In Seattle, “the members of Branch 79 that showed up, showed that they cared to fight and cared to win, and they had the gumption to win,” said letter carrier C. Moline. “Brian Renfroe has shown time and time again that he doesn’t have that, and that’s why he should step down. But he won’t step down, and that’s why we’re going to have to take him down.

“All the pride I feel about our rally is about equal to all the shame I feel about this man.”

The union election is next year. Two candidates have been gathering steam to challenge Renfroe for the presidency. And bargaining has taken so long that the NALC will be back at the table at next year, too. This contract is retroactive to 2023 and expires in 2026.

WOLF AT THE DOOR

A national day of action is not so novel in the APWU. Members rally regularly, most recently last fall when bargaining kicked off. But turnout was higher this time: at least double, for instance, in Tampa.

“There’s a feeling in the air that something is different,” said Butterfield. Local union leaders have been projecting urgency: texting members, asking stewards to talk about the threat, holding town halls on all three shifts in the distribution plant. Still, there’s also skepticism: people say “I’ve been hearing about privatization my entire career, and it hasn’t happened yet.”

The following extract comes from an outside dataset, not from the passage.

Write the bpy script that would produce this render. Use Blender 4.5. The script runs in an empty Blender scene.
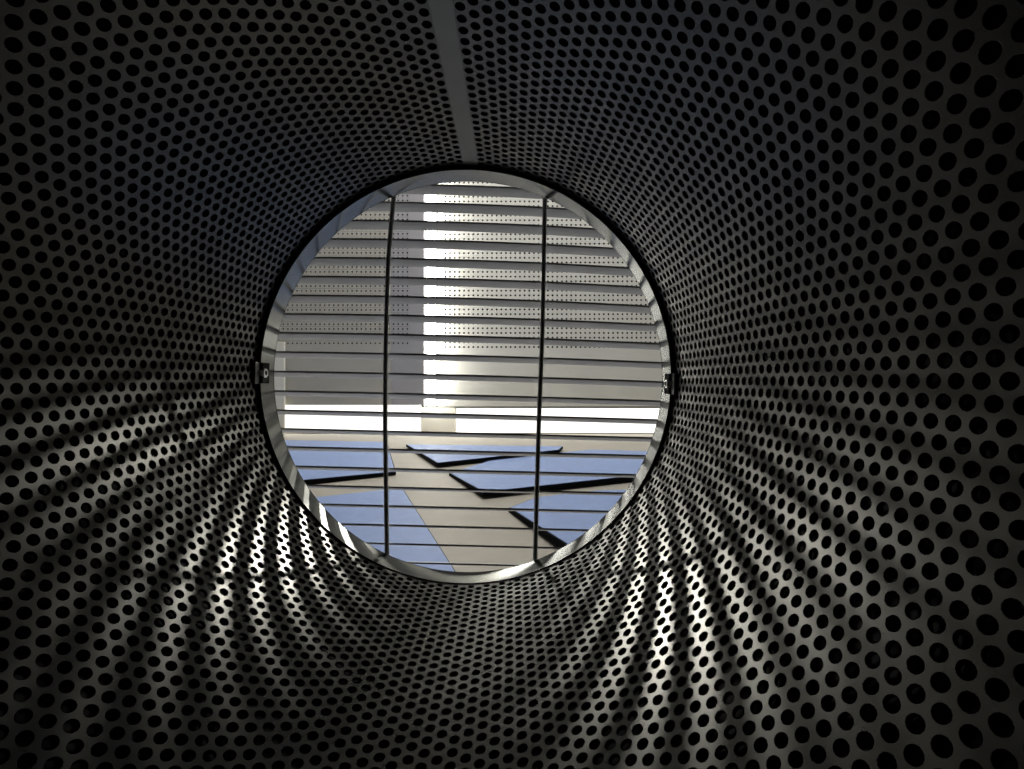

“The boy who cried wolf metaphor been raised,” Butterfield said. “Our local president is saying this is very different: the wolf is at the door.”

The Wells Fargo memo bluntly suggests mass layoffs, doubling postal prices, selling off half the post offices, and eliminating the central mandate that USPS must provide universal service at universal rates. “You can send a postcard from rural Alaska to Tampa, Florida, for less than a dollar,” Butterfield said.

The APWU is still in bargaining, working under an extension of its recently expired contract. At last summer’s convention, members passed a resolution that the union should answer the United Auto Workers’ call to line up contract expirations around May Day 2028; this would be the contract in which to get that done.

The Rural Carriers (NRLCA) also rallied March 24 in Washington, D.C.

FOX ENTERS HENHOUSE

Contrary to what he had said about sticking around to make a smooth transition to his replacement, Postmaster General DeJoy announced his immediate resignation on March 24. Washington Post reporting suggested he was pushed out for not giving DOGE complete access.

“He let the fox into the henhouse and said, ‘Why don’t you just do the dishes,’” Moline said. “That’s not how this works.”

Meanwhile the administration’s attacks on workers in the rest of the federal sector are reaching a fever pitch. The latest executive order, issued March 27, is meant to eliminate the limited collective bargaining rights that federal workers have had. Four current bills in the House would dismantle additional union rights, like dues deduction and paid time for stewards.

“Forcing our representatives to go on record opposing legislation like that would be a good step,” said O’Neill. “The most important thing is that we organize, talk to the people we work with, discuss what privatization would mean for us—for the city letter carrier, and for our families that don’t live in cities.”

“While [Trump] has us looking at policies of hate and discrimination and prejudice, what he’s doing is he’s distracting us from the real picture,” said New York Metro Area APWU President Jonathan Smith at the March 20 rally. “And the real picture is corporate greed.

“Do not ever believe that this fight is about white versus black. It’s about rich versus poor. It’s about the haves and the have-nots… Who built this country? It wasn’t people in suits. It was people in coveralls.”

Jane Slaughter and Jenny Brown contributed reporting.